Operations on narrow gauge peat railways continue to wind down
FOLLOWING the decision to close two peatburning power stations in December 2020, the once extensive 3ft gauge Bord na Móna (BnM) network continues to contract, leaving BnM Edenderry Power Station as the last remaining power station in Ireland to burn peat. It is expected it will cease burning peat in August 2023 when it switches totally to biomass.
Currently, it is supplied by rail from the vast Derrygreenagh System with just two bogs, Daingean near Tullamore and Derrylea near Portarlington where there remains already harvested peat stockpiles. This requires BnM train crews to do a 30-mile round trip to transport peat to the power station.
The Derrylea bog is part of the former Clonsast System, the first large railway system developed by BnM in the mid-1940s.
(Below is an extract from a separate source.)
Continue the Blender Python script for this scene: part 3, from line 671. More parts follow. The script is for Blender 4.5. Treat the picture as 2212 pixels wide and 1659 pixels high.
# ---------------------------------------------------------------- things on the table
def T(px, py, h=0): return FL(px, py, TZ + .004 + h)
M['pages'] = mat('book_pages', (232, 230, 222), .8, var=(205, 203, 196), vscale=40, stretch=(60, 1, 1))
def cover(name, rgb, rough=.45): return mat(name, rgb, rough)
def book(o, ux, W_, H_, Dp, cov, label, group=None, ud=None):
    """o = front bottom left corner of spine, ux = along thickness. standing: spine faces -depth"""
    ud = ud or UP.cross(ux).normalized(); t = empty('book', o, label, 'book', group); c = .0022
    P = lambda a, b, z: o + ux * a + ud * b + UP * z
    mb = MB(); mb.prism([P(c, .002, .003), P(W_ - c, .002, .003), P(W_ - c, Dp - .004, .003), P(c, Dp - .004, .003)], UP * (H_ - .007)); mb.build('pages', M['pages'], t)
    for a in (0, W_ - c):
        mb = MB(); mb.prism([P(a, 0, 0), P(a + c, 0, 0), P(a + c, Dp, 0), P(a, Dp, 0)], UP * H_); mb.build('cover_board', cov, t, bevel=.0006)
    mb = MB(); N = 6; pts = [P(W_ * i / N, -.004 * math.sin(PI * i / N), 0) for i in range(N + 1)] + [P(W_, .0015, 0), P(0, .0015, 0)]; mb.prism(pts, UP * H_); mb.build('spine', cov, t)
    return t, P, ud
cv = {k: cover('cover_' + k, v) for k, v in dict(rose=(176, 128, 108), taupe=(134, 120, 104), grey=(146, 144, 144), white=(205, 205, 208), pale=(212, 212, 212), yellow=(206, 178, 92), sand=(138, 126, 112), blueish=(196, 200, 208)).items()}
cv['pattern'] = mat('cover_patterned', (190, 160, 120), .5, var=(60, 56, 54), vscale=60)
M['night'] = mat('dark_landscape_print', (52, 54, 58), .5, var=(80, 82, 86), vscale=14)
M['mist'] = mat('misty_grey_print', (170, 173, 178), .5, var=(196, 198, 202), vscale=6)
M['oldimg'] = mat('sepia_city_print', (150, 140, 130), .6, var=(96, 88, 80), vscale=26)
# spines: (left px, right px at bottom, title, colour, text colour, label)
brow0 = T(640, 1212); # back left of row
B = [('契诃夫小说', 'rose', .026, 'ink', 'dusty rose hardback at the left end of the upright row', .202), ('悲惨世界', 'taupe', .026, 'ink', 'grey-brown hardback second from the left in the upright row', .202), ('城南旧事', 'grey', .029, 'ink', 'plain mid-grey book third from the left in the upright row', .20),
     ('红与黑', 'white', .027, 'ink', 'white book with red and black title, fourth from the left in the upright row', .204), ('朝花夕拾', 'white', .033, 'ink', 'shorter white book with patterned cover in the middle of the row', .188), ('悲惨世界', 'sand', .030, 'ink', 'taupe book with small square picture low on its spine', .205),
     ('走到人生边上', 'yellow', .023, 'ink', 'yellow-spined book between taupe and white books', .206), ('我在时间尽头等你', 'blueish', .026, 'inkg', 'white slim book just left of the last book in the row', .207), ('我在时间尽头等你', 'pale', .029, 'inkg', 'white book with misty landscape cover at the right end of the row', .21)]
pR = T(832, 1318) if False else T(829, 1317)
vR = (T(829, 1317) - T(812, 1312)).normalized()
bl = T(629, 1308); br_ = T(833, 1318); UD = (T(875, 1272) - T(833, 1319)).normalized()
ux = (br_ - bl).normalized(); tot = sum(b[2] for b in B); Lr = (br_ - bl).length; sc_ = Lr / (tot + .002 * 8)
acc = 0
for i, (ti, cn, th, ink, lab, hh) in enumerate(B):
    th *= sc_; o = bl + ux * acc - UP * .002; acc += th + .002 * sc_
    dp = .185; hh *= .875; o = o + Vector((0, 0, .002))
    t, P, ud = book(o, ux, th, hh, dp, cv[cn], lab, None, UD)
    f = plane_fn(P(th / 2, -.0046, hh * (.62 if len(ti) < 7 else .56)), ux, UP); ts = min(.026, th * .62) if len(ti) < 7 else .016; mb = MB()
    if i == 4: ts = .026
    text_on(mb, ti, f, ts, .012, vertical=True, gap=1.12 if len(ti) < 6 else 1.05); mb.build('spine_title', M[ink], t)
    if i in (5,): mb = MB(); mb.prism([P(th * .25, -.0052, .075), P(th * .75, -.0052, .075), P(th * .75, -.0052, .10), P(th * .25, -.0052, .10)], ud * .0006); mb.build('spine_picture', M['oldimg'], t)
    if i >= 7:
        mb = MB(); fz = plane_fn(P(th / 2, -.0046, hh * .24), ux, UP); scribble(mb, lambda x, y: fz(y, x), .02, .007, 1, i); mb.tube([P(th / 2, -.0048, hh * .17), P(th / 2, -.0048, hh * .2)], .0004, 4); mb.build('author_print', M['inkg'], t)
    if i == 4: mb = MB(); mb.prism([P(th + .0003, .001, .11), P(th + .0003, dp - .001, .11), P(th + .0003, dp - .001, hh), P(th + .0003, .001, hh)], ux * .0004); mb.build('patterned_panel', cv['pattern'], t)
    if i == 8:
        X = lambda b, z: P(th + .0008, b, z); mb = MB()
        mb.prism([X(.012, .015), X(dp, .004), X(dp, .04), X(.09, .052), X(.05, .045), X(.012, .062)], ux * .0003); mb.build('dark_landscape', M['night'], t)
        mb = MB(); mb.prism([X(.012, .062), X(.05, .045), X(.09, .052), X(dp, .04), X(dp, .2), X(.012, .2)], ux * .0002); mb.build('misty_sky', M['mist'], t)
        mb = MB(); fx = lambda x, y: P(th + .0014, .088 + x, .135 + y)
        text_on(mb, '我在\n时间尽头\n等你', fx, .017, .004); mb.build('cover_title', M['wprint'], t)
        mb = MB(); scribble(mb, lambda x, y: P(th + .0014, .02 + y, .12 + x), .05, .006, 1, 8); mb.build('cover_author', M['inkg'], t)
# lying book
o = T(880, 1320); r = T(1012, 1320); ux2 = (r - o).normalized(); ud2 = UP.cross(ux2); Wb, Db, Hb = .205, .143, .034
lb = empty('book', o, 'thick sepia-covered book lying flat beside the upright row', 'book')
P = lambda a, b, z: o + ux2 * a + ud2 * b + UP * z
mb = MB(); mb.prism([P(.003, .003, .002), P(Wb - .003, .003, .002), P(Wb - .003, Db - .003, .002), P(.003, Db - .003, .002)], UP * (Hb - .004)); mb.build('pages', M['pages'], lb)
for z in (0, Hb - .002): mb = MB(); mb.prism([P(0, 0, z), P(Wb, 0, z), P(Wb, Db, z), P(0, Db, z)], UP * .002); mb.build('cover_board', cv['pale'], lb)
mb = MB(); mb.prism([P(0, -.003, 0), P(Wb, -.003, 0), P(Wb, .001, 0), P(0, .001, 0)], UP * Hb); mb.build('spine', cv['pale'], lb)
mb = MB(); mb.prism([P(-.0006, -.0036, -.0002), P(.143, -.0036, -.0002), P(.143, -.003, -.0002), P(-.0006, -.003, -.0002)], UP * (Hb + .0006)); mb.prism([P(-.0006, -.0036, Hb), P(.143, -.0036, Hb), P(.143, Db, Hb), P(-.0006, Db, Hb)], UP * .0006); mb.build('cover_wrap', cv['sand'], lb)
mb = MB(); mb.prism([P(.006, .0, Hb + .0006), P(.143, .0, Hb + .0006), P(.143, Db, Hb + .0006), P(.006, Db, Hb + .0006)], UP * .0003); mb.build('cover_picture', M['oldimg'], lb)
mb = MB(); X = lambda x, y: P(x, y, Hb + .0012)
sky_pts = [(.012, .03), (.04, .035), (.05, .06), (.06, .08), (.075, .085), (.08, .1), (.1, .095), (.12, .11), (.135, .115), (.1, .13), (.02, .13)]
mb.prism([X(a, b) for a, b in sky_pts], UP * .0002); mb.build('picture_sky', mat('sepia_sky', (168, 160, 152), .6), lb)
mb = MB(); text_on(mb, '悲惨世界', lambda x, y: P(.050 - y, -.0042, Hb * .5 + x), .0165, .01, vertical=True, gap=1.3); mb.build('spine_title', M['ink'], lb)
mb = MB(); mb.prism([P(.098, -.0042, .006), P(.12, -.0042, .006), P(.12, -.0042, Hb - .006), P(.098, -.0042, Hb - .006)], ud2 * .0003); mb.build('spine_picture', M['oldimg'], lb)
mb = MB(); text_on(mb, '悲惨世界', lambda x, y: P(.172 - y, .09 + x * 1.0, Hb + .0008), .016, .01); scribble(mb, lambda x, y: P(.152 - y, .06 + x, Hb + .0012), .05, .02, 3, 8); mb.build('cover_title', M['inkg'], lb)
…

Three peat burning steam locomotives were bought in 1949 by BnM and built at the Caledonia works in Glasgow by Andrew Barclay to haul wagons of sod turf to the now defunct Portarlington Power Station, until replaced by diesel locomotives and withdrawn in 1953. The Clonsast system was a self-contained system until a link line was constructed in the late 1970s.
Today, the Derrylea branch runs for 10 miles from the Junction at Ballycon through uninhabited woodlands which have reclaimed the former Clonsast bog.